### Recorded information
# # # # # # #
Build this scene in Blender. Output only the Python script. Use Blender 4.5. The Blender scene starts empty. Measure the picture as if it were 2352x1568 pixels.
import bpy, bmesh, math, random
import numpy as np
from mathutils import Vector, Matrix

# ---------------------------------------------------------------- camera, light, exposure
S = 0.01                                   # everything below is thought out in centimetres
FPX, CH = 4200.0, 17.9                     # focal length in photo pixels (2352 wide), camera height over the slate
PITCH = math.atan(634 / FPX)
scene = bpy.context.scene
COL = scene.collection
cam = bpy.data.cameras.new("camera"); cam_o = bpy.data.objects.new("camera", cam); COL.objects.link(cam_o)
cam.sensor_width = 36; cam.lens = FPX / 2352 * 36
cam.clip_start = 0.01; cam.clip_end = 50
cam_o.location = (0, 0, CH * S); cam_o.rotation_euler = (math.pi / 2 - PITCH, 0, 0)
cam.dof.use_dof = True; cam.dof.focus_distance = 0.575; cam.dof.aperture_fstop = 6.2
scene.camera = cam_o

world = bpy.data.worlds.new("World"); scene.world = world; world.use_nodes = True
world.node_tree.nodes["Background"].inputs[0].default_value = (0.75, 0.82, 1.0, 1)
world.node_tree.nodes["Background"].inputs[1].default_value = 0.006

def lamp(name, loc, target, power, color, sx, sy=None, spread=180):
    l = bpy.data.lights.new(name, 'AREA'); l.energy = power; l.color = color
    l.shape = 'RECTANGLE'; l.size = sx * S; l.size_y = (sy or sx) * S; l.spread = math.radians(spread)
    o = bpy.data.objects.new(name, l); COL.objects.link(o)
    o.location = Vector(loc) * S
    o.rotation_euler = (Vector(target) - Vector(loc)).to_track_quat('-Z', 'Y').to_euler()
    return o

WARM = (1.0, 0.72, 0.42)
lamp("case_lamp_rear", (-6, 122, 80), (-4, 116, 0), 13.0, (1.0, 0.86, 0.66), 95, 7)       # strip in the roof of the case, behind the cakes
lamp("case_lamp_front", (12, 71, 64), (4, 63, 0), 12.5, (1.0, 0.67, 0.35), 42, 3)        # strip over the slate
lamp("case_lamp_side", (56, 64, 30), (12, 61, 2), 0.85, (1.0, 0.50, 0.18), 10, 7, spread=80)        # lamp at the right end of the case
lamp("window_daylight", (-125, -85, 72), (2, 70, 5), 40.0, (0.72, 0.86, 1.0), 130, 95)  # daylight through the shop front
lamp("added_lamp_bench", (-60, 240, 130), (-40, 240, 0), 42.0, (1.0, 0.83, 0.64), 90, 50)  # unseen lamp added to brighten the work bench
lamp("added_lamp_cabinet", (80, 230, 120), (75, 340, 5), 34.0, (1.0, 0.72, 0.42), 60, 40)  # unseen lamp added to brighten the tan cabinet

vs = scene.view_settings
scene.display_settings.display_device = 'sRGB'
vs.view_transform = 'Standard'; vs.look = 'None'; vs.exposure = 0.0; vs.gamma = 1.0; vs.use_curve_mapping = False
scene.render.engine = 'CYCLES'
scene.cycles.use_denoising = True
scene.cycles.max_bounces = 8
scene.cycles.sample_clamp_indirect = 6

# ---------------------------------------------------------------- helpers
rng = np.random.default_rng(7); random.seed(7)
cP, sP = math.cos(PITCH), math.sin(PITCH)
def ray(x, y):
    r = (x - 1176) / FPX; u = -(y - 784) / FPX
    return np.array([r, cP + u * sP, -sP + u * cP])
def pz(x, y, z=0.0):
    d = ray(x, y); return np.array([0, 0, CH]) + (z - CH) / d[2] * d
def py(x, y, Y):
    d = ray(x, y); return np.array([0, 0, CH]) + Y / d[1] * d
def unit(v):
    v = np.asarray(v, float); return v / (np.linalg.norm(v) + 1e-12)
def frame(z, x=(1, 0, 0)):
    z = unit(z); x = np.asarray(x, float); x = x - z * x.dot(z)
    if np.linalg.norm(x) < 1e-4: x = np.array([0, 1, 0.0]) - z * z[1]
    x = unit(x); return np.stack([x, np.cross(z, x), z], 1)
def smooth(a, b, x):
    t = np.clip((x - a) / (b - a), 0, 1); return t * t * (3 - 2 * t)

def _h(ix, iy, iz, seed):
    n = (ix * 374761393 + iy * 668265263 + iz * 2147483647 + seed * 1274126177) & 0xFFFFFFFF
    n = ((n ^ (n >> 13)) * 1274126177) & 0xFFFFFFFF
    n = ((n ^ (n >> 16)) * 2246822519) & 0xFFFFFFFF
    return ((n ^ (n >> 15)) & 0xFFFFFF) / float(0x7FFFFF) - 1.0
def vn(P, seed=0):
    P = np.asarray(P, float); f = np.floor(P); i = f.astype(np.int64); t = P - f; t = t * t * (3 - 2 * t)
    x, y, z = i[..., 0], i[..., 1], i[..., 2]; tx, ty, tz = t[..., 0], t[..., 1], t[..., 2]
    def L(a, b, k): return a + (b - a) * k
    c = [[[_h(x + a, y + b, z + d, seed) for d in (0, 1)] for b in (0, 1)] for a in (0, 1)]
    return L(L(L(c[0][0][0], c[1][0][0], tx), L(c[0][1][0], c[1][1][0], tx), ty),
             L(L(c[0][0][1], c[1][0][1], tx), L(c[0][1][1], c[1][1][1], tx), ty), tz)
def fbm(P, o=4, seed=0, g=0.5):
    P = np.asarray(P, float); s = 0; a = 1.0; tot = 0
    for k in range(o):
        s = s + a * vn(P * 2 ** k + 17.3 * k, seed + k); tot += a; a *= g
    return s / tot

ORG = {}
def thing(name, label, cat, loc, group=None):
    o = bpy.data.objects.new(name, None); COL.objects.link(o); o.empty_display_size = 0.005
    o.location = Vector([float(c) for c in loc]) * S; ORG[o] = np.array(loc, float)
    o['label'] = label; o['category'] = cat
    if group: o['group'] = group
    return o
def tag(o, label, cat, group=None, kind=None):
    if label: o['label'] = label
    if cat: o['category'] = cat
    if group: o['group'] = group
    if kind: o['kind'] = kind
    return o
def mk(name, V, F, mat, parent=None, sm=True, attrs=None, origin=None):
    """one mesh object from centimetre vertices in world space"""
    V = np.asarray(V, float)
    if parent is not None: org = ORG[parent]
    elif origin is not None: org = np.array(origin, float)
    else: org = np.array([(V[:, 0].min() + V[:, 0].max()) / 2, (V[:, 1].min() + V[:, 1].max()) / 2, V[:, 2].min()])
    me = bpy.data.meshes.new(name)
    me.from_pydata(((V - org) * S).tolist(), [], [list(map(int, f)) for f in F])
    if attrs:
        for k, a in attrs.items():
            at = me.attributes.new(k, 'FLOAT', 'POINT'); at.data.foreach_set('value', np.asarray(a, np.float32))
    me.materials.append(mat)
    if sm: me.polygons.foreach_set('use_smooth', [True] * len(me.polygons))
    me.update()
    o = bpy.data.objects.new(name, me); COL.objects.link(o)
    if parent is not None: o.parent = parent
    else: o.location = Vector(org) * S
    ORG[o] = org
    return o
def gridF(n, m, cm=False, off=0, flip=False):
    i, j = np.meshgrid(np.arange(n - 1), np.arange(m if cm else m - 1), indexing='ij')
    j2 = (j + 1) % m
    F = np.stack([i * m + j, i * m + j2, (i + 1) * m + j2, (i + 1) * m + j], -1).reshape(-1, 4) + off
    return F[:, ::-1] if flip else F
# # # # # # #
### Work required
Copy out the whole listing exactly; please set it all down.

### Solution for this task
Build this scene in Blender. Output only the Python script. Use Blender 4.5. The Blender scene starts empty. Measure the picture as if it were 2352x1568 pixels.
import bpy, bmesh, math, random
import numpy as np
from mathutils import Vector, Matrix

# ---------------------------------------------------------------- camera, light, exposure
S = 0.01                                   # everything below is thought out in centimetres
FPX, CH = 4200.0, 17.9                     # focal length in photo pixels (2352 wide), camera height over the slate
PITCH = math.atan(634 / FPX)
scene = bpy.context.scene
COL = scene.collection
cam = bpy.data.cameras.new("camera"); cam_o = bpy.data.objects.new("camera", cam); COL.objects.link(cam_o)
cam.sensor_width = 36; cam.lens = FPX / 2352 * 36
cam.clip_start = 0.01; cam.clip_end = 50
cam_o.location = (0, 0, CH * S); cam_o.rotation_euler = (math.pi / 2 - PITCH, 0, 0)
cam.dof.use_dof = True; cam.dof.focus_distance = 0.575; cam.dof.aperture_fstop = 6.2
scene.camera = cam_o

world = bpy.data.worlds.new("World"); scene.world = world; world.use_nodes = True
world.node_tree.nodes["Background"].inputs[0].default_value = (0.75, 0.82, 1.0, 1)
world.node_tree.nodes["Background"].inputs[1].default_value = 0.006

def lamp(name, loc, target, power, color, sx, sy=None, spread=180):
    l = bpy.data.lights.new(name, 'AREA'); l.energy = power; l.color = color
    l.shape = 'RECTANGLE'; l.size = sx * S; l.size_y = (sy or sx) * S; l.spread = math.radians(spread)
    o = bpy.data.objects.new(name, l); COL.objects.link(o)
    o.location = Vector(loc) * S
    o.rotation_euler = (Vector(target) - Vector(loc)).to_track_quat('-Z', 'Y').to_euler()
    return o

WARM = (1.0, 0.72, 0.42)
lamp("case_lamp_rear", (-6, 122, 80), (-4, 116, 0), 13.0, (1.0, 0.86, 0.66), 95, 7)       # strip in the roof of the case, behind the cakes
lamp("case_lamp_front", (12, 71, 64), (4, 63, 0), 12.5, (1.0, 0.67, 0.35), 42, 3)        # strip over the slate
lamp("case_lamp_side", (56, 64, 30), (12, 61, 2), 0.85, (1.0, 0.50, 0.18), 10, 7, spread=80)        # lamp at the right end of the case
lamp("window_daylight", (-125, -85, 72), (2, 70, 5), 40.0, (0.72, 0.86, 1.0), 130, 95)  # daylight through the shop front
lamp("added_lamp_bench", (-60, 240, 130), (-40, 240, 0), 42.0, (1.0, 0.83, 0.64), 90, 50)  # unseen lamp added to brighten the work bench
lamp("added_lamp_cabinet", (80, 230, 120), (75, 340, 5), 34.0, (1.0, 0.72, 0.42), 60, 40)  # unseen lamp added to brighten the tan cabinet

vs = scene.view_settings
scene.display_settings.display_device = 'sRGB'
vs.view_transform = 'Standard'; vs.look = 'None'; vs.exposure = 0.0; vs.gamma = 1.0; vs.use_curve_mapping = False
scene.render.engine = 'CYCLES'
scene.cycles.use_denoising = True
scene.cycles.max_bounces = 8
scene.cycles.sample_clamp_indirect = 6

# ---------------------------------------------------------------- helpers
rng = np.random.default_rng(7); random.seed(7)
cP, sP = math.cos(PITCH), math.sin(PITCH)
def ray(x, y):
    r = (x - 1176) / FPX; u = -(y - 784) / FPX
    return np.array([r, cP + u * sP, -sP + u * cP])
def pz(x, y, z=0.0):
    d = ray(x, y); return np.array([0, 0, CH]) + (z - CH) / d[2] * d
def py(x, y, Y):
    d = ray(x, y); return np.array([0, 0, CH]) + Y / d[1] * d
def unit(v):
    v = np.asarray(v, float); return v / (np.linalg.norm(v) + 1e-12)
def frame(z, x=(1, 0, 0)):
    z = unit(z); x = np.asarray(x, float); x = x - z * x.dot(z)
    if np.linalg.norm(x) < 1e-4: x = np.array([0, 1, 0.0]) - z * z[1]
    x = unit(x); return np.stack([x, np.cross(z, x), z], 1)
def smooth(a, b, x):
    t = np.clip((x - a) / (b - a), 0, 1); return t * t * (3 - 2 * t)

def _h(ix, iy, iz, seed):
    n = (ix * 374761393 + iy * 668265263 + iz * 2147483647 + seed * 1274126177) & 0xFFFFFFFF
    n = ((n ^ (n >> 13)) * 1274126177) & 0xFFFFFFFF
    n = ((n ^ (n >> 16)) * 2246822519) & 0xFFFFFFFF
    return ((n ^ (n >> 15)) & 0xFFFFFF) / float(0x7FFFFF) - 1.0
def vn(P, seed=0):
    P = np.asarray(P, float); f = np.floor(P); i = f.astype(np.int64); t = P - f; t = t * t * (3 - 2 * t)
    x, y, z = i[..., 0], i[..., 1], i[..., 2]; tx, ty, tz = t[..., 0], t[..., 1], t[..., 2]
    def L(a, b, k): return a + (b - a) * k
    c = [[[_h(x + a, y + b, z + d, seed) for d in (0, 1)] for b in (0, 1)] for a in (0, 1)]
    return L(L(L(c[0][0][0], c[1][0][0], tx), L(c[0][1][0], c[1][1][0], tx), ty),
             L(L(c[0][0][1], c[1][0][1], tx), L(c[0][1][1], c[1][1][1], tx), ty), tz)
def fbm(P, o=4, seed=0, g=0.5):
    P = np.asarray(P, float); s = 0; a = 1.0; tot = 0
    for k in range(o):
        s = s + a * vn(P * 2 ** k + 17.3 * k, seed + k); tot += a; a *= g
    return s / tot

ORG = {}
def thing(name, label, cat, loc, group=None):
    o = bpy.data.objects.new(name, None); COL.objects.link(o); o.empty_display_size = 0.005
    o.location = Vector([float(c) for c in loc]) * S; ORG[o] = np.array(loc, float)
    o['label'] = label; o['category'] = cat
    if group: o['group'] = group
    return o
def tag(o, label, cat, group=None, kind=None):
    if label: o['label'] = label
    if cat: o['category'] = cat
    if group: o['group'] = group
    if kind: o['kind'] = kind
    return o
def mk(name, V, F, mat, parent=None, sm=True, attrs=None, origin=None):
    """one mesh object from centimetre vertices in world space"""
    V = np.asarray(V, float)
    if parent is not None: org = ORG[parent]
    elif origin is not None: org = np.array(origin, float)
    else: org = np.array([(V[:, 0].min() + V[:, 0].max()) / 2, (V[:, 1].min() + V[:, 1].max()) / 2, V[:, 2].min()])
    me = bpy.data.meshes.new(name)
    me.from_pydata(((V - org) * S).tolist(), [], [list(map(int, f)) for f in F])
    if attrs:
        for k, a in attrs.items():
            at = me.attributes.new(k, 'FLOAT', 'POINT'); at.data.foreach_set('value', np.asarray(a, np.float32))
    me.materials.append(mat)
    if sm: me.polygons.foreach_set('use_smooth', [True] * len(me.polygons))
    me.update()
    o = bpy.data.objects.new(name, me); COL.objects.link(o)
    if parent is not None: o.parent = parent
    else: o.location = Vector(org) * S
    ORG[o] = org
    return o
def gridF(n, m, cm=False, off=0, flip=False):
    i, j = np.meshgrid(np.arange(n - 1), np.arange(m if cm else m - 1), indexing='ij')
    j2 = (j + 1) % m
    F = np.stack([i * m + j, i * m + j2, (i + 1) * m + j2, (i + 1) * m + j], -1).reshape(-1, 4) + off
    return F[:, ::-1] if flip else F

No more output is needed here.